True, but what you go to as a starting point is telling.
"A lot of people on Twitter like this" is a naive seeming starting point. It just seems like an extension/abstraction of Yang's candidacy. My key point is that a party is not that.
There are lots of starting points, all incomplete, that he could have chosen. Multiple, politically credible people. Another option might be organisational novelty: This is how we'll recruit & nominate candidates.
Certainly not discounting that this can't be straightened out later, just that it is not straight now. At this point it's not that different than a book tour. It's a set of policy ideas, an author making the rounds defending them, with supporters and detractors in the public or press.
Calling that a political party should be a statement of intent. What is "the party," meaning Andrew, intending?
> Platform: Putting People Before Corporations [..] Opening up Government [i.e. transparency]

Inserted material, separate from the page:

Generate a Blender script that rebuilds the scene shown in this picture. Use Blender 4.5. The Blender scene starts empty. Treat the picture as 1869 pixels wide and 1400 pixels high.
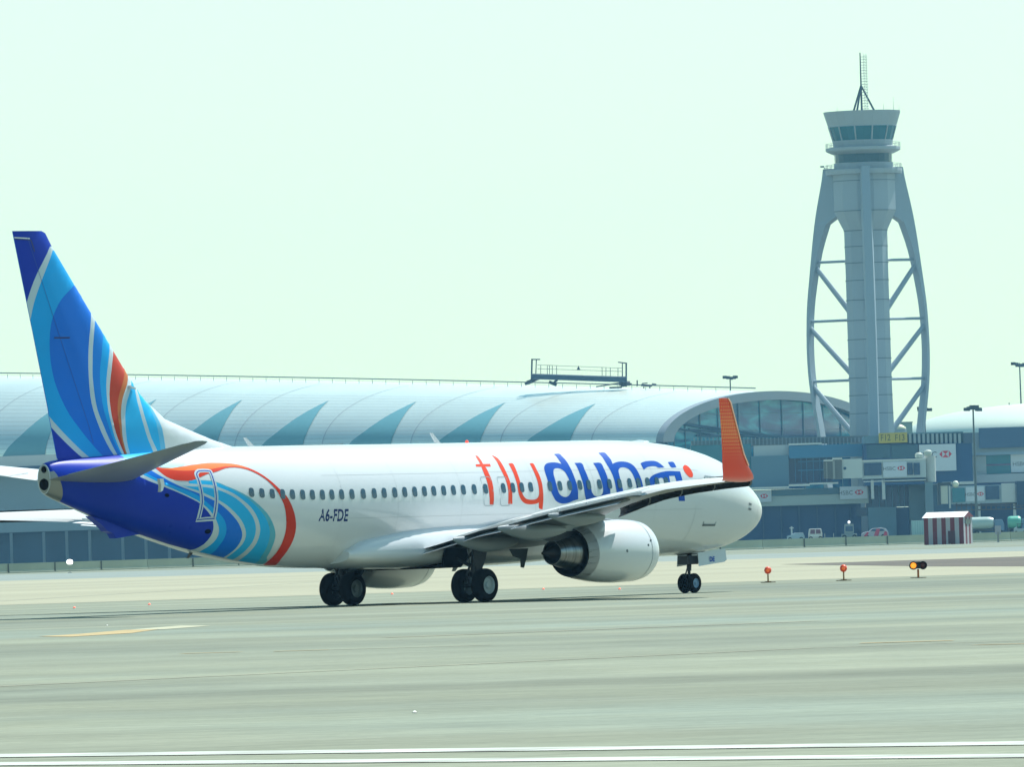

Every party makes similar promises. Instead, lead with what makes you different - your focus on IP law and digital rights. Perhaps even emphasize your flexibility or neutrality on other issues, so that your voting base isn't decimated by your positions on wedge issues.
This might be a controversial take but candidates for the Libertarian party should be libertarians. If Yang wanted to run under an existing third party then the Green Party would make more sense.
> But if all the splinter third party candidates got their act together and mobilized themselves and developed a solid platform
Yeah, but, see, the Libertarian Party and the Socialist Party (and those aren't even the most divergent among the non-major parties) aren't going to unite around a common policy platform. In fact, each of them is closer to policy commonality with one of the major parties than they are too each other.
No, their strategy is to focus on reform from the bottom up: getting local officials elected at the city, county, and state levels in order to pass electoral reform (states control election in the US) to make our national politics less inflammatory. Parties matter less at these levels. Their main goal right now is to get ranked choice voting passed in as many states as possible (focusing their energy on ballot initiatives). They are also not a "party" (they are registered as a PAC). This way, republicans or democrats can receive a foward party nomination without having to leave their own parties and run independent. They just have to be aligned with forward party goals. They have maybe 1 or 2 US representatives that they're tracking, but Andrew Yang is not running for president in 2024 because it would just be a waste of money to them. The vast majority of their advocacy is at the state and city level
> The Forward Party is a PAC that plans to grow its support and then petition the FEC for recognition as a political party when we fulfill the requirements, which include operating in several states, supporting candidates, getting volunteers signed up around the country, and other party activities.
The Forward Party is a PAC that plans to grow its support and then petition the FEC for recognition as a political party when we fulfill the requirements, which include operating in several states, supporting candidates, getting volunteers signed up around the country, and other party activities.
Yang definitely hates Trump. He's not about to put him into power any time soon.
Yang is more about wielding influence on political discussion and trying to move the country away from incumbency than anything else. I really don't foresee anyone building a campaign on the forward party, but I can see a democrat or republican leveraging the forward party's ideas in the right environment to get endorsements from it to win in tight elections.